::: The records

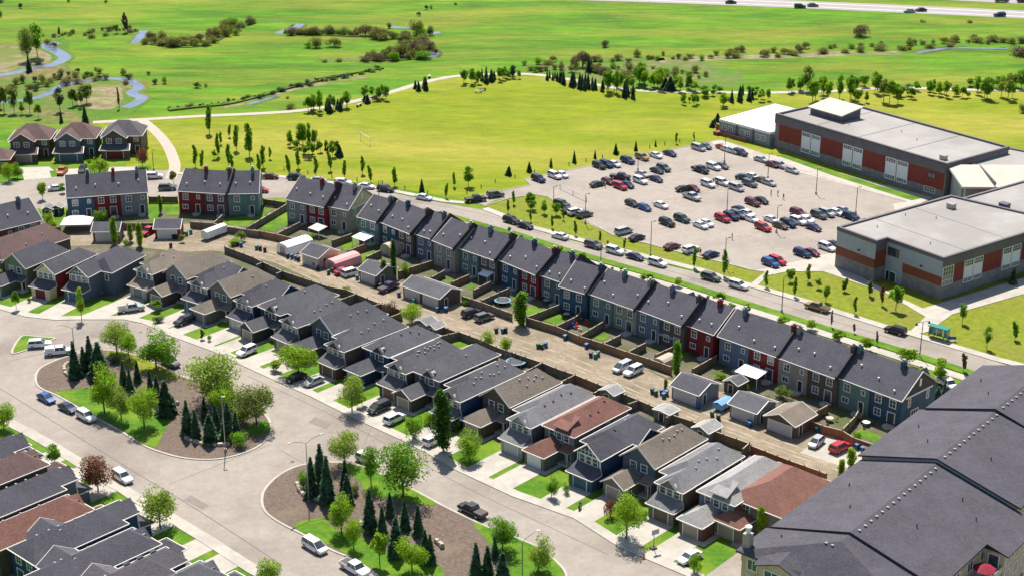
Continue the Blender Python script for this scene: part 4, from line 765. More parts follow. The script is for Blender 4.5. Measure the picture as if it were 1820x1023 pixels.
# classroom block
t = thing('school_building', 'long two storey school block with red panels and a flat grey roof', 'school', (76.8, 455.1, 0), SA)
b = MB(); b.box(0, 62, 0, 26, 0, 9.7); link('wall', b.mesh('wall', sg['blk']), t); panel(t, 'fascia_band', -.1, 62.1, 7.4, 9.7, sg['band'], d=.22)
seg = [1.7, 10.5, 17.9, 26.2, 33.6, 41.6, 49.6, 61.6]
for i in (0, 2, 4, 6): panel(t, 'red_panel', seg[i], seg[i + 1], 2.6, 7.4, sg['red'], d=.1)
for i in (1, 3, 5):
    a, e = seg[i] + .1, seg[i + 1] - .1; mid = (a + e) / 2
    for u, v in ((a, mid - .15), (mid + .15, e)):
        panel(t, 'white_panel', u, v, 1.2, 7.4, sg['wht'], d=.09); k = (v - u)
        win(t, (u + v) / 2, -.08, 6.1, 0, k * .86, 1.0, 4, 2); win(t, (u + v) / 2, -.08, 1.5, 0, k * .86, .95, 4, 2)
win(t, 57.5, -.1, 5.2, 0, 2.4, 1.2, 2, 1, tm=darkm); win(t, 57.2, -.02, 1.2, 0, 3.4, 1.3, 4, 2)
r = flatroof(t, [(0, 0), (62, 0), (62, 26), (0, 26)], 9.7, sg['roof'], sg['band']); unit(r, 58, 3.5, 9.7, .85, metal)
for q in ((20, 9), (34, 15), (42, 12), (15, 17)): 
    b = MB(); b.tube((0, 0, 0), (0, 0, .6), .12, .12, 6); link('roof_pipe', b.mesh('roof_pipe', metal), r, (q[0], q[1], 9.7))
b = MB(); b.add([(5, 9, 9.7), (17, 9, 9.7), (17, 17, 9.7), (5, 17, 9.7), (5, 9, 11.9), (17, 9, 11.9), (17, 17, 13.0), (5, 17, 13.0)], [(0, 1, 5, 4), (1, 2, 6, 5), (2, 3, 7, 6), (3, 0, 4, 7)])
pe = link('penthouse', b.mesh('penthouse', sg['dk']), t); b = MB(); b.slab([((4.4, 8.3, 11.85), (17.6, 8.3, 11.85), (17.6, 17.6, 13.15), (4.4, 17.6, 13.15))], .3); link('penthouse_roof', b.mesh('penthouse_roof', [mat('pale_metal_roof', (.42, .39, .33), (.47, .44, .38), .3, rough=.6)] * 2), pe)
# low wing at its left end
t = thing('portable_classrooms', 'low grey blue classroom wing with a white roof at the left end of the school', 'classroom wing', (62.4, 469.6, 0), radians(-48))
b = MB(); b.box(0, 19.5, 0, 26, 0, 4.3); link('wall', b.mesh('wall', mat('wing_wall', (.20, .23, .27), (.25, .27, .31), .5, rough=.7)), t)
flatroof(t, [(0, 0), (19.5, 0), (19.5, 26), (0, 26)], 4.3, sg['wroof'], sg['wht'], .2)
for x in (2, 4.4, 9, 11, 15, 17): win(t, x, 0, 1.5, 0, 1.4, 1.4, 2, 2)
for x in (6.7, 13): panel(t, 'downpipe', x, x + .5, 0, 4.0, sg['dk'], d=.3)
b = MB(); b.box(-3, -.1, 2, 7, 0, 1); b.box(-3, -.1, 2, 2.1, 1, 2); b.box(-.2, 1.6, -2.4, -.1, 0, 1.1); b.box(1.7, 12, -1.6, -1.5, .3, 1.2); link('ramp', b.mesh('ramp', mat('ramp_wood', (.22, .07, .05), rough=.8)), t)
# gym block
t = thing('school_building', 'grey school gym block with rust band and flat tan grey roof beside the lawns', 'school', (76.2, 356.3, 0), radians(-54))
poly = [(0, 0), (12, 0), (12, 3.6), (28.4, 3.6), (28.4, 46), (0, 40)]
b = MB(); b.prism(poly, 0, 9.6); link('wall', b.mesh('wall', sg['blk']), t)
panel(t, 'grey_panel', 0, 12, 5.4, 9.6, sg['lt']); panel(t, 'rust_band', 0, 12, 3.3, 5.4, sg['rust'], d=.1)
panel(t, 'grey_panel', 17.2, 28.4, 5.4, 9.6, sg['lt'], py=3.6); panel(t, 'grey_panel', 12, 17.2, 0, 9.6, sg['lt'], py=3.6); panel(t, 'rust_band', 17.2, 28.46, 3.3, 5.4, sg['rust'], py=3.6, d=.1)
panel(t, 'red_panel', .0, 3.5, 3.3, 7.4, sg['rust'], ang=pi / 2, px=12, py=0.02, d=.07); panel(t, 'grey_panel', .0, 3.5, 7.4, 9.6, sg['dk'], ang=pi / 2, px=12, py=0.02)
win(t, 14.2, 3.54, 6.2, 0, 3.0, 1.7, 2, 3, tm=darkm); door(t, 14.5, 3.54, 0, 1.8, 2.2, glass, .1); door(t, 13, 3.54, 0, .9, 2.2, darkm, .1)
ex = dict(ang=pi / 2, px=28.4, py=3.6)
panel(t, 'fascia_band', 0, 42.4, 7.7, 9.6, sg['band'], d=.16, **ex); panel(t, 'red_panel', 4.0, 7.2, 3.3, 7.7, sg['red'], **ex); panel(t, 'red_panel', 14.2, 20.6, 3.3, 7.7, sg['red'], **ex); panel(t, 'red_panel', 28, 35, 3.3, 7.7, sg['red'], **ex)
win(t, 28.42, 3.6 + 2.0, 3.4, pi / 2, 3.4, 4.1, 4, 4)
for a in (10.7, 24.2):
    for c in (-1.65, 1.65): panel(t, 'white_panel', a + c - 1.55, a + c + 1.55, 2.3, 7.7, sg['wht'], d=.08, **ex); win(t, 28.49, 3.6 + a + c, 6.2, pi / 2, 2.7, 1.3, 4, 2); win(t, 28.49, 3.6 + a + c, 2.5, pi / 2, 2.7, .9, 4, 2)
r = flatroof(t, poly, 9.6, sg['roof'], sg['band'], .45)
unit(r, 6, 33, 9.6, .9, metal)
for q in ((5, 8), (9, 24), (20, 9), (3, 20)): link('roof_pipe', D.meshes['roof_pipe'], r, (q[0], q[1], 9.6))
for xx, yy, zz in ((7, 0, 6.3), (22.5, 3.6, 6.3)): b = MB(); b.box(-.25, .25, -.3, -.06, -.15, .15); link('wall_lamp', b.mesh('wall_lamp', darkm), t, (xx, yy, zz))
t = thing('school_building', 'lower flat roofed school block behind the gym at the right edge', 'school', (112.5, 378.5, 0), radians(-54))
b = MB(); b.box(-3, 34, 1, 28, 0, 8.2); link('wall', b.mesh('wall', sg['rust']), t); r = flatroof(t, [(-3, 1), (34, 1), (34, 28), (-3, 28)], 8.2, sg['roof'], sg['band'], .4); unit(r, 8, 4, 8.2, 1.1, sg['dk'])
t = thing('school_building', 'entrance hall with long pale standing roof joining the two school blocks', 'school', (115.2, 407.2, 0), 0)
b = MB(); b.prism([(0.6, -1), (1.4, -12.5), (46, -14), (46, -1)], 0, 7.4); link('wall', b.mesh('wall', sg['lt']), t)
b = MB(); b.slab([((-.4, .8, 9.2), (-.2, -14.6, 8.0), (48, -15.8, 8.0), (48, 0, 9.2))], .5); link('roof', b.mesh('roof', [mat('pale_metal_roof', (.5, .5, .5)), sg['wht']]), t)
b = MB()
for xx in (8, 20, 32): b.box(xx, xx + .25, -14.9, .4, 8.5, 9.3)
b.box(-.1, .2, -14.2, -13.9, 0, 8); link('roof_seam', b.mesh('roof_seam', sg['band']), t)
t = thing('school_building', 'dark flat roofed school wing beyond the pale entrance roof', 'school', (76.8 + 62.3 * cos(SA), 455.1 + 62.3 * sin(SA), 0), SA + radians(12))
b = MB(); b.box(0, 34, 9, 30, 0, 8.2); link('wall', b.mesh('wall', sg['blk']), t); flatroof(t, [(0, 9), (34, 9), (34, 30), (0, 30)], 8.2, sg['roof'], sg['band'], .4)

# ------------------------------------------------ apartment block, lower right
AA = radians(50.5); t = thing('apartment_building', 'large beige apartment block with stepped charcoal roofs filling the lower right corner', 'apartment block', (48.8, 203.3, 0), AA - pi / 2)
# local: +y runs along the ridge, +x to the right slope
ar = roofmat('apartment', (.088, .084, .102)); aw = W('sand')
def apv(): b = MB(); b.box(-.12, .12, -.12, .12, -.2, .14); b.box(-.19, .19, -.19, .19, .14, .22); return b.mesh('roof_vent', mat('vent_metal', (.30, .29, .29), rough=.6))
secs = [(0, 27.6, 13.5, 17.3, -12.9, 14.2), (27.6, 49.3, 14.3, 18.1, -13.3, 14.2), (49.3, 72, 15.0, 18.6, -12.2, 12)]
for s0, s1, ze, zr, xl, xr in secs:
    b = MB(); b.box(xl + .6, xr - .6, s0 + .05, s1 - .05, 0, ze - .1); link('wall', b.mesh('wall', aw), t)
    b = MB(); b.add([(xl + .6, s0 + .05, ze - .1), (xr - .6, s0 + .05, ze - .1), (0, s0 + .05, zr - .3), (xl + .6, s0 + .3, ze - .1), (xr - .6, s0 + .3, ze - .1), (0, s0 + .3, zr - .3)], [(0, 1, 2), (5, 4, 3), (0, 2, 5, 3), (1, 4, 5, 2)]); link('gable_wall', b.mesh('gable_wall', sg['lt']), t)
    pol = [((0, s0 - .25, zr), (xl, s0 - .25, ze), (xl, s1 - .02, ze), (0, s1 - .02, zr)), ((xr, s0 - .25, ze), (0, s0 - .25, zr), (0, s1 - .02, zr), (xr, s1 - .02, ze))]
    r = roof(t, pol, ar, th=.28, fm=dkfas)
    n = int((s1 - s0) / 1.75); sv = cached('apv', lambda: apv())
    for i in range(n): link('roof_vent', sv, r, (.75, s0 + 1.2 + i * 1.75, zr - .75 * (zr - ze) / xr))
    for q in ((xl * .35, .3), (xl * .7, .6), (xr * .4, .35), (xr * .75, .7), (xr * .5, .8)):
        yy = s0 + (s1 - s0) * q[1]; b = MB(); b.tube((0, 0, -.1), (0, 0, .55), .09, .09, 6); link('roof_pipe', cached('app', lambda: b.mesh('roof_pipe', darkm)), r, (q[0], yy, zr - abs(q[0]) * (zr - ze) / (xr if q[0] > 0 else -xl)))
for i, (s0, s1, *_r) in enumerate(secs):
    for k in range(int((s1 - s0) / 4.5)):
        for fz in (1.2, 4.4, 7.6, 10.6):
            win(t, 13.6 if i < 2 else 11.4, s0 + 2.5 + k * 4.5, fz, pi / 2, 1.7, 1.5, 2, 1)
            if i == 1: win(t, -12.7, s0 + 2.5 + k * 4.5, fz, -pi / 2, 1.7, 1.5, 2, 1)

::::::
::: The records

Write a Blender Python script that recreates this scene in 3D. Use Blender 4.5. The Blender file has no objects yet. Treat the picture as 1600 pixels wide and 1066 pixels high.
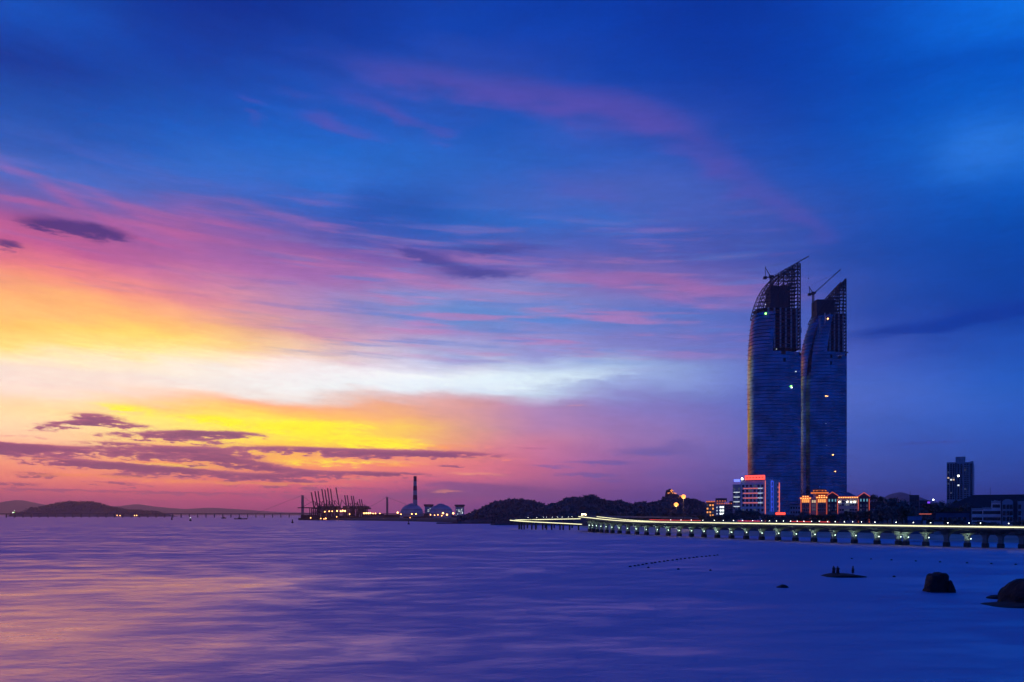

::::::
::: The records

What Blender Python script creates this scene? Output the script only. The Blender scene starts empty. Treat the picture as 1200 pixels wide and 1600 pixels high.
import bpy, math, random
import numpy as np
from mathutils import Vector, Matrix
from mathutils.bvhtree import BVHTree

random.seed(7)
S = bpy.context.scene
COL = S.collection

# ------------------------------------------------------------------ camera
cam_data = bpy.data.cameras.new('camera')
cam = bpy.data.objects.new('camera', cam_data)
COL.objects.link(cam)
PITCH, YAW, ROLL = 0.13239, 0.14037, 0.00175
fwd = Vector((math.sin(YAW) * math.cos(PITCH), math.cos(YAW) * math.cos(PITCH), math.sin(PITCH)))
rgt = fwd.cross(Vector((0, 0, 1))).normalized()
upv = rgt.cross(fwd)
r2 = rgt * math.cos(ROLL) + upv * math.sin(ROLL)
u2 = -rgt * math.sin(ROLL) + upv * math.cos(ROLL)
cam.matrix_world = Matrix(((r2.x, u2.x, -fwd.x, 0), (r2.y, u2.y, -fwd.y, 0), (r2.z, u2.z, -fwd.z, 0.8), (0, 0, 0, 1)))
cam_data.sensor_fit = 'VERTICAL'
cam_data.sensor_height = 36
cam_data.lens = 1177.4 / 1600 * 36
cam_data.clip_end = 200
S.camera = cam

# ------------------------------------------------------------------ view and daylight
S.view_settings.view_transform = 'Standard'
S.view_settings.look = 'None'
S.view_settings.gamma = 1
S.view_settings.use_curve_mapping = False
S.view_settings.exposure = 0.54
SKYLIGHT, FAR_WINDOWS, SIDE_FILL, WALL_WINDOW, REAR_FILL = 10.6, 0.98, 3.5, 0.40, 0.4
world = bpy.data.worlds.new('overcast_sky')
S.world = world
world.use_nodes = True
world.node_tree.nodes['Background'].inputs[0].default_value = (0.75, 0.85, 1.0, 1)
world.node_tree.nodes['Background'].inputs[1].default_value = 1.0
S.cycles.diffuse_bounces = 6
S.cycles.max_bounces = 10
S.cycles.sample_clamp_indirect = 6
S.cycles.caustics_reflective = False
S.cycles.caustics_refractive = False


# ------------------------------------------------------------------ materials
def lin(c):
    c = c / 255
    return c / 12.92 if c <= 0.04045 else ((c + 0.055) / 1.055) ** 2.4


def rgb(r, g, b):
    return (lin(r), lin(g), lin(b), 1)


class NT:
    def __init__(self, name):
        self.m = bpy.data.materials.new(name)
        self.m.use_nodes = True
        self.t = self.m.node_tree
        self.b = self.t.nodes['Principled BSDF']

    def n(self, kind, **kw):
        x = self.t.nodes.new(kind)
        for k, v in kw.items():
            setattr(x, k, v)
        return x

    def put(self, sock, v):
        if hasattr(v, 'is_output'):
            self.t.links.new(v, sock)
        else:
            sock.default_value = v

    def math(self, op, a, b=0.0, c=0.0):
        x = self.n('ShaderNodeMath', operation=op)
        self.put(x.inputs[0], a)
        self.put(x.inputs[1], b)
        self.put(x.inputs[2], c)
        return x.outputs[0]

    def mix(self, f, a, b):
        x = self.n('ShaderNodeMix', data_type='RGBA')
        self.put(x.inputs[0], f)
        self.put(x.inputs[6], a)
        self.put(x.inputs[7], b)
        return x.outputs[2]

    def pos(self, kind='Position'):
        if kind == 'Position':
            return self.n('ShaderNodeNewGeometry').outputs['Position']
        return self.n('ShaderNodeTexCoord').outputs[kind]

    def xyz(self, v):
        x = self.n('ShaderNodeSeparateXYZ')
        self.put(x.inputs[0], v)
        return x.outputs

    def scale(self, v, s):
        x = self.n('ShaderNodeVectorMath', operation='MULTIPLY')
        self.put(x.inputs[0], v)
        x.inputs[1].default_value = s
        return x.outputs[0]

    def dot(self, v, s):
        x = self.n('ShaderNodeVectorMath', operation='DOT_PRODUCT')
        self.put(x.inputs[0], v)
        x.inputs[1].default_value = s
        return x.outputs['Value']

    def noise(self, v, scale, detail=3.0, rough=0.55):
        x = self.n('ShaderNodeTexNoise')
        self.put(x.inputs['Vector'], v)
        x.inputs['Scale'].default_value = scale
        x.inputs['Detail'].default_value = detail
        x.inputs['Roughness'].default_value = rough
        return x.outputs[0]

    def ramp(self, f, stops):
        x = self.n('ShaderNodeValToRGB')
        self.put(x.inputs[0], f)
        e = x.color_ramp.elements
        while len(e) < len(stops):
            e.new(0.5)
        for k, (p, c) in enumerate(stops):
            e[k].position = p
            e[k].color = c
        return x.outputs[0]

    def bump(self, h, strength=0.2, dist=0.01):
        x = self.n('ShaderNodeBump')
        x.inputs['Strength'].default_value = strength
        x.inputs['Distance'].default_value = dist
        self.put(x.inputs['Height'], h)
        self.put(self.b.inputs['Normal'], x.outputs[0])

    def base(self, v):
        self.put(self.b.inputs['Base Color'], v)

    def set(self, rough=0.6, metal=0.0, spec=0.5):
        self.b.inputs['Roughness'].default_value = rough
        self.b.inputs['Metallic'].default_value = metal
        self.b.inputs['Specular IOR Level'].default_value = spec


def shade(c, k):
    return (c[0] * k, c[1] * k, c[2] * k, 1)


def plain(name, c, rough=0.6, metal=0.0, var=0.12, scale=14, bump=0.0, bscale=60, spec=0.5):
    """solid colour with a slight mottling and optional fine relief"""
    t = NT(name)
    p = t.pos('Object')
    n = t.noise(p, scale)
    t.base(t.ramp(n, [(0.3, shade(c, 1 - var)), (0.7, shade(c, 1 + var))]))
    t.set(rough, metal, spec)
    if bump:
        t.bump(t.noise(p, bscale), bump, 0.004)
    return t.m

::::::

= Written exercise =
Give again only the lines from the one bearing "What Blender Python" through the one bearing "COL = S.collection", exactly as they stand.

= Worked solution =
What Blender Python script creates this scene? Output the script only. The Blender scene starts empty. Treat the picture as 1200 pixels wide and 1600 pixels high.
import bpy, math, random
import numpy as np
from mathutils import Vector, Matrix
from mathutils.bvhtree import BVHTree

random.seed(7)
S = bpy.context.scene
COL = S.collection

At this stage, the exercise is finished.